The U.S. Solicitor General recently asked for high-court review of a Fifth Circuit opinion that does effectively neuter a federal agency, the Consumer Financial Protection Bureau, which is much loathed on the right. The significance of the Fifth Circuit’s ruling, though, isn’t this localized effect: Rather, it casts broader doubt on funding sources for the Federal Deposit Insurance Corp., the Office of the Comptroller of the Currency and, crucially, the Federal Reserve. While the Fifth Circuit took lawyerly pains to narrow its judgment, its efforts are thoroughly unconvincing. It has effectively launched an attack that could imperil much of the financial regulatory infrastructure that saved the U.S. economy in 2008 and 2020.
So far, the Supreme Court has waged war on the federal regulatory state along two main fronts. The first, exemplified by a June decision invalidating the EPA’s erstwhile Clean Power Plan, turns on whether Congress can delegate policy-making tasks to agencies. The second, which turns on the president’s powers to appoint and remove high-level officials, has cast a shadow on the consumer bureau and the Federal Housing Finance Agency.
These rulings — especially on the Clean Power Plan — impose serious constraints on the government’s power to use regulation.
The Fifth Circuit’s November opinion, however, rests on a different provision of the Constitution called the Appropriations Clause. This holds that “Money shall be drawn from the Treasury” only “in Consequence of Appropriations made by Law.”
In a challenge to another CFPB enforcement action, the Fifth Circuit invalidated a statute that allowed the bureau to requisition funds from the Federal Reserve. The Circuit Court contended that this mechanism was offensive to the Constitution because the CFPB is not just outside the appropriations process. It is also beyond the “indirect control” of Congress because it “draws on a source that is itself outside the appropriations process” (that is, the Fed). As a result, the Fifth Circuit said, any CFPB action using such funds was illegal — and this means all CFPB actions are illegal. This would throw out longstanding rules on mortgages, credit cards, student loans and more.
But what about the Fed itself, as well as all the other banking agencies that use interest, profits, fees, and the like “outside the appropriations process?” Mustn’t all of them fall? Couldn’t someone bring a legal challenge to the Fed tomorrow — some are champing at the bit! — and shut down that body?
The Fifth Circuit had soothing words on this point: The constitutional problem is that the CFPB is “double insulated” from Congress. It tacked on a surplus observation that the consumer bureau has a “capacious portfolio of authority,” as something that made the constitutional problem of freedom from legislative control worse.
But don’t be fooled: As the judges of the Fifth Circuit undoubtedly know, the distinction between “single” and “double” insulation is not a legally sound one.

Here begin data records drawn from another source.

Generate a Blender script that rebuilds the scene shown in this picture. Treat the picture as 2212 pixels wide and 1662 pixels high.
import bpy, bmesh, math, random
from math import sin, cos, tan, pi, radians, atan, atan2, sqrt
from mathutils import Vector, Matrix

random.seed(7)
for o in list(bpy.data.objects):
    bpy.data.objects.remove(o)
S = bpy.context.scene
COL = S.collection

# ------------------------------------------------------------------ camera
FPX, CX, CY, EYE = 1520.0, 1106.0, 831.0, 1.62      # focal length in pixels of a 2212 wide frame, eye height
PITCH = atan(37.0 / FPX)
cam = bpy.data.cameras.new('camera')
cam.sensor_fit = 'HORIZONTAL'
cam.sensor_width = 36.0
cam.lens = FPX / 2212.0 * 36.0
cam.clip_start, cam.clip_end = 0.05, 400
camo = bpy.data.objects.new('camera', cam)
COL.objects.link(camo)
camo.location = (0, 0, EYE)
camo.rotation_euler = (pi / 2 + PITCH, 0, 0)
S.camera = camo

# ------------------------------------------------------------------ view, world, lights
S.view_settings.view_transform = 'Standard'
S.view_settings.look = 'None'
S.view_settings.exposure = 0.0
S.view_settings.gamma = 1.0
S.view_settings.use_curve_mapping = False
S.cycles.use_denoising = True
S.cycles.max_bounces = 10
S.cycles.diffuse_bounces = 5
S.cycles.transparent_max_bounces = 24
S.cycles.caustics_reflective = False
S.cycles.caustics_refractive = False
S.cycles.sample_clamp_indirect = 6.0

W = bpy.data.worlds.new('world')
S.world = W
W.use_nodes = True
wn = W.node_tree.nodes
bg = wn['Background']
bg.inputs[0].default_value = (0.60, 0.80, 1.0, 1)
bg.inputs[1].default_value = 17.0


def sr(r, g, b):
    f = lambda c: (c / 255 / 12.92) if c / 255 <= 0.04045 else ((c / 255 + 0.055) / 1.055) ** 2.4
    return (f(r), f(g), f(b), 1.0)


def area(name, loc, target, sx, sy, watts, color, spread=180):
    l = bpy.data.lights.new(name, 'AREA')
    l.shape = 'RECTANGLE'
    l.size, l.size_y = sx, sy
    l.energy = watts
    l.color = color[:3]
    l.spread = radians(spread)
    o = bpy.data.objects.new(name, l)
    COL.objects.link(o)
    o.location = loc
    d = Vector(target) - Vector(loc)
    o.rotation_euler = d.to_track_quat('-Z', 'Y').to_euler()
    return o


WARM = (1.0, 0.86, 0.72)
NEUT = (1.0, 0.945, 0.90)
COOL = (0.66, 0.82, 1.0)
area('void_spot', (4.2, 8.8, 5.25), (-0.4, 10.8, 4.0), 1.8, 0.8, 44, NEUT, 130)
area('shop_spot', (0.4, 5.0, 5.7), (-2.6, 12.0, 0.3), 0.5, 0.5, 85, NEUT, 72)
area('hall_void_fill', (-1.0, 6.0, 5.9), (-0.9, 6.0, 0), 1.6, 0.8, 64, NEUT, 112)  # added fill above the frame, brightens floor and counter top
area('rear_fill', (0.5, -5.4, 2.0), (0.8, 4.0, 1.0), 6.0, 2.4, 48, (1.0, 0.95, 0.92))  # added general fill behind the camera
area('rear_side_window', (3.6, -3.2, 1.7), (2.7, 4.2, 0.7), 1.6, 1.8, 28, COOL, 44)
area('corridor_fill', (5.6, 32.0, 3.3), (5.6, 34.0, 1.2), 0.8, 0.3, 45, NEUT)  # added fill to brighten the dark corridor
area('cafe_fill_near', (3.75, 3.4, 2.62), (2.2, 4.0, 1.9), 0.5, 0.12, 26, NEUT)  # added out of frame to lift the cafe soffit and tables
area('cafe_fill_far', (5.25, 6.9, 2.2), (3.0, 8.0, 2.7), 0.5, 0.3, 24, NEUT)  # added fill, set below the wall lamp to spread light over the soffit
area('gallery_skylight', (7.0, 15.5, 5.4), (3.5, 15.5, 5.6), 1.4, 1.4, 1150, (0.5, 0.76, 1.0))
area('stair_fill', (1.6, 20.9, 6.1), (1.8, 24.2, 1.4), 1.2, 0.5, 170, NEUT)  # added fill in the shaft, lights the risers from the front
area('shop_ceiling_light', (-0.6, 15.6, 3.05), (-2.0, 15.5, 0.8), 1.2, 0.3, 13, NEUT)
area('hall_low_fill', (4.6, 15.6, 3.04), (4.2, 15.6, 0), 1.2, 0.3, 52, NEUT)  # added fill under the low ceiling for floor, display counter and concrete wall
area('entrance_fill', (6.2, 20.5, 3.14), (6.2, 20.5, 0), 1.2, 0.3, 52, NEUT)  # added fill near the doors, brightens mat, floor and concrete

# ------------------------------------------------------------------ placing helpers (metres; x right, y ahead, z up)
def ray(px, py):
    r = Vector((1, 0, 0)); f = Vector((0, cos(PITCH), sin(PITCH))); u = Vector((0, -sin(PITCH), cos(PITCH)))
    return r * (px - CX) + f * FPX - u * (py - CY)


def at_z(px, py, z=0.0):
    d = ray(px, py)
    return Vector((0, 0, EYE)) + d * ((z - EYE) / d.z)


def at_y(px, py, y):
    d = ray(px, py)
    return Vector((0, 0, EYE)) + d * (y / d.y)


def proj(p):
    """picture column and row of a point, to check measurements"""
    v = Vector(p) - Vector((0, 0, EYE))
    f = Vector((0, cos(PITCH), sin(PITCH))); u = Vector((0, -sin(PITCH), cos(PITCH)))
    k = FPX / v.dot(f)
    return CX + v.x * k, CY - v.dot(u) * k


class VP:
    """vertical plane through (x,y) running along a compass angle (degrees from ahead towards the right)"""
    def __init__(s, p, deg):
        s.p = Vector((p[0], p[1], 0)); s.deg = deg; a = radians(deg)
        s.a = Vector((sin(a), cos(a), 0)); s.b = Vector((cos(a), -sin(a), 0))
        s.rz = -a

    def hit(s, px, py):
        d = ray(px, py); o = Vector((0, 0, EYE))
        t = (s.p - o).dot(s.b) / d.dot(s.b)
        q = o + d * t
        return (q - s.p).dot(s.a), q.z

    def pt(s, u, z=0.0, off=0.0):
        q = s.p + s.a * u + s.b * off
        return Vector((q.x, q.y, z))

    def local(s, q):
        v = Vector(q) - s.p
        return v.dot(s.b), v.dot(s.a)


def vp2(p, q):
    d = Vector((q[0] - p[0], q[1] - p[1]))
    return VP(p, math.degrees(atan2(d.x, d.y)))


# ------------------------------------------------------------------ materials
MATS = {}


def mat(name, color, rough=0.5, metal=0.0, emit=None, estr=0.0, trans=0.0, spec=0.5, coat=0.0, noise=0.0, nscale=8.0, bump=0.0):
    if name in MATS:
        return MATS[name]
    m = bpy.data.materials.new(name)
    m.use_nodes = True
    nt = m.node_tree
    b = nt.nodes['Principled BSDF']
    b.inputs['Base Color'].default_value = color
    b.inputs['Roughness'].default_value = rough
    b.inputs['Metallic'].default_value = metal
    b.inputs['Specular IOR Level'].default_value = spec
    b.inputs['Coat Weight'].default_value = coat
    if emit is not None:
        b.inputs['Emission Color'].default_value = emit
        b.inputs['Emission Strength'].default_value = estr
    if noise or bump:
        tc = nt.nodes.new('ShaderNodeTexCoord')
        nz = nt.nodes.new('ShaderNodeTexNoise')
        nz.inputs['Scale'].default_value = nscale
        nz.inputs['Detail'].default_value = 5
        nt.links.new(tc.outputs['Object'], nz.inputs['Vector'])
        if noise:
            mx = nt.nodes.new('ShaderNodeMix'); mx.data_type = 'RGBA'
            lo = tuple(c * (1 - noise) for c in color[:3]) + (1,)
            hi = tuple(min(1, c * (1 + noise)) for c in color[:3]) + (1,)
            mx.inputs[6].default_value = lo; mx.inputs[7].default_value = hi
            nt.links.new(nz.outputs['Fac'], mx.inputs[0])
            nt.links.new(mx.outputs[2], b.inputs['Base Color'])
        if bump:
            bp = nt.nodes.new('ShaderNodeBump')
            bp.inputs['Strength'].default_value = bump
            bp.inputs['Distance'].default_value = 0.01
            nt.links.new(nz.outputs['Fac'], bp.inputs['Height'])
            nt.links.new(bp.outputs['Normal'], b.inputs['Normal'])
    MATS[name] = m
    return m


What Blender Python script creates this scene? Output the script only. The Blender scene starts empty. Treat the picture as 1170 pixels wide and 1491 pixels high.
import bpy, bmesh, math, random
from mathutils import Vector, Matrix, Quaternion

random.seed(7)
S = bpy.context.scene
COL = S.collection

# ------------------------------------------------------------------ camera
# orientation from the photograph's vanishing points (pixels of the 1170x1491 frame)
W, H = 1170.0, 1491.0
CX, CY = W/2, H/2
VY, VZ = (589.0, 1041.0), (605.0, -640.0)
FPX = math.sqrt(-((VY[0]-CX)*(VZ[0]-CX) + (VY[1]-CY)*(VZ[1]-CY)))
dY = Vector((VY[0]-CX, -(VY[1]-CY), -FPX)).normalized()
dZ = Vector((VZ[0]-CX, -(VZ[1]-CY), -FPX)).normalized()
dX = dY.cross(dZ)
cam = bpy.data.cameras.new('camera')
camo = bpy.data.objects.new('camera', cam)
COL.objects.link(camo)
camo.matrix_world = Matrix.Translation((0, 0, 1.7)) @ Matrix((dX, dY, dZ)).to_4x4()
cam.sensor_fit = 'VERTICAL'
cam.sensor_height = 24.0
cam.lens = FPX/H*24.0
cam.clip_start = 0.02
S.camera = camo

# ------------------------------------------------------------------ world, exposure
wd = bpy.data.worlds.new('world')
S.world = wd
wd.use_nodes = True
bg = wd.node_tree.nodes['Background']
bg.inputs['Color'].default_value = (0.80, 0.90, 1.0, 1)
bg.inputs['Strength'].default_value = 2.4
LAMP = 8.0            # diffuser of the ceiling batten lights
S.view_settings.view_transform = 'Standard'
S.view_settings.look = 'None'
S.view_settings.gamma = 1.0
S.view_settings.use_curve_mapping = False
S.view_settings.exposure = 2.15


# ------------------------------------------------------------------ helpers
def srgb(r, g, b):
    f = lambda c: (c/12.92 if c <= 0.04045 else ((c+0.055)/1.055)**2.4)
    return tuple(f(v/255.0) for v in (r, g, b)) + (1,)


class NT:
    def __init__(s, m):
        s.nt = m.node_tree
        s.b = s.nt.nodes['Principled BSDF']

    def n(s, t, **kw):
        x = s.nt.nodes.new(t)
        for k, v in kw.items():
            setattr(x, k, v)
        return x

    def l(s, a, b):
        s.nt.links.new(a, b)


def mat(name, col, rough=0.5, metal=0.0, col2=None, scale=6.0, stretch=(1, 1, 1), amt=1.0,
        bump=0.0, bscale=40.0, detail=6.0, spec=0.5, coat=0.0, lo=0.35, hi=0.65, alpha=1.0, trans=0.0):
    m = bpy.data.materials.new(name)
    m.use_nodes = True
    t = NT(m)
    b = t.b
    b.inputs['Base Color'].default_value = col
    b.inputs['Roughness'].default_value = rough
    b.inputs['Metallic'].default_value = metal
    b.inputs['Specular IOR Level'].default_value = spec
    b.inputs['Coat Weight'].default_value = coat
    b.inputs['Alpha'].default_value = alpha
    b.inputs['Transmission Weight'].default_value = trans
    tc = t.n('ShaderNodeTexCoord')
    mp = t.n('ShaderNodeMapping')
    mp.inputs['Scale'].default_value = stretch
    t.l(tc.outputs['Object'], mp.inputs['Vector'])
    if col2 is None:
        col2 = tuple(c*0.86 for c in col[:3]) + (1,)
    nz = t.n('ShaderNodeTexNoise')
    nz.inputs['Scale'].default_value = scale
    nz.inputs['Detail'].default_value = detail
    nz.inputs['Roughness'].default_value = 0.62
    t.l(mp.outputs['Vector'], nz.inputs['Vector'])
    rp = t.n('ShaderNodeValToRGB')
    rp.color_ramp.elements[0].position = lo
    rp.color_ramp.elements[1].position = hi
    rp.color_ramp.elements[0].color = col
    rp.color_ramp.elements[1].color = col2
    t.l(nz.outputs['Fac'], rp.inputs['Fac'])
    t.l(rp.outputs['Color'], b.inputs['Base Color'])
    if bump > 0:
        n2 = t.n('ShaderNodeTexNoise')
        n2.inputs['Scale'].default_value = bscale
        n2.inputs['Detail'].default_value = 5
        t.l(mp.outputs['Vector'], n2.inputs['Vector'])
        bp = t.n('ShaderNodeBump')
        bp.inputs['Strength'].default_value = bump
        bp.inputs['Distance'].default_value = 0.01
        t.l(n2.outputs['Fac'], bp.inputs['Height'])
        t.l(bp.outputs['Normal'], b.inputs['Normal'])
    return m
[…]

Indeed, it has been invoked — and collapsed — in a parallel assault upon the regulatory state in the last couple of years.
In 2009, the Supreme Court found a constitutional flaw in a Sarbanes-Oxley innovation called the Public Company Accounting Oversight Board because it had a “double” layer of insulation from presidential control. Chief Justice John Roberts took great apparent pains to explain why the “second level of tenure protection changes the nature of the President’s review” and was so constitutionally improper. Don’t worry, the court suggested, “single” layers of insulation are okay.
In 2020, however, Roberts penned another opinion for the court invalidating a “single” layer of removal protection for the head of the CFPB. Rather than hypocrisy, that 2020 opinion can be read as just a more candid expression of the principle set forth in 2009.
There is simply no reason to think the same dynamic would not play out respecting appropriations. Indeed, the text of the Constitution seems flatly inconsistent with the single/double line distinction the Fifth Circuit drew. And of course, the Federal Reserve too has a “capacious portfolio of authority.”
If the Fifth Circuit’s reading of the Appropriations Clause were to be accepted, then a substantial slice of the federal regulatory apparatus that guides the money supply, the national economy, and even the global financial system would judder to a halt.
We’ve been there before. It wasn’t pretty.
To be clear, there are powerful and compelling reasons to think the Fifth Circuit got this question wrong and won’t fully survive an appeal — not least the fact that Congress did pass a “law” authorizing the CFPB’s spending through the Dodd-Frank Act. But the larger point remains: The opinion bodes disruption. It is a loaded weapon for those wishing to kick out large parts of the regulatory state.
Would a conservative Supreme Court really knock out the Fed by holding its funding mechanism unconstitutional? The last year of rulings on abortion, gun rights and more has demonstrated the court’s insouciance when it comes to tipping over apple carts. Who’s to say it would not do so again? At the very least, however, accepting the Fifth Circuit’s invitation would put it in a nasty double bind: Stick to its conservative legal guns and gut rather more than the hated administrative state, or hue to the more temperamentally conservative position of avoiding national and even international chaos. It’s frightening that we don’t know which the high court will choose.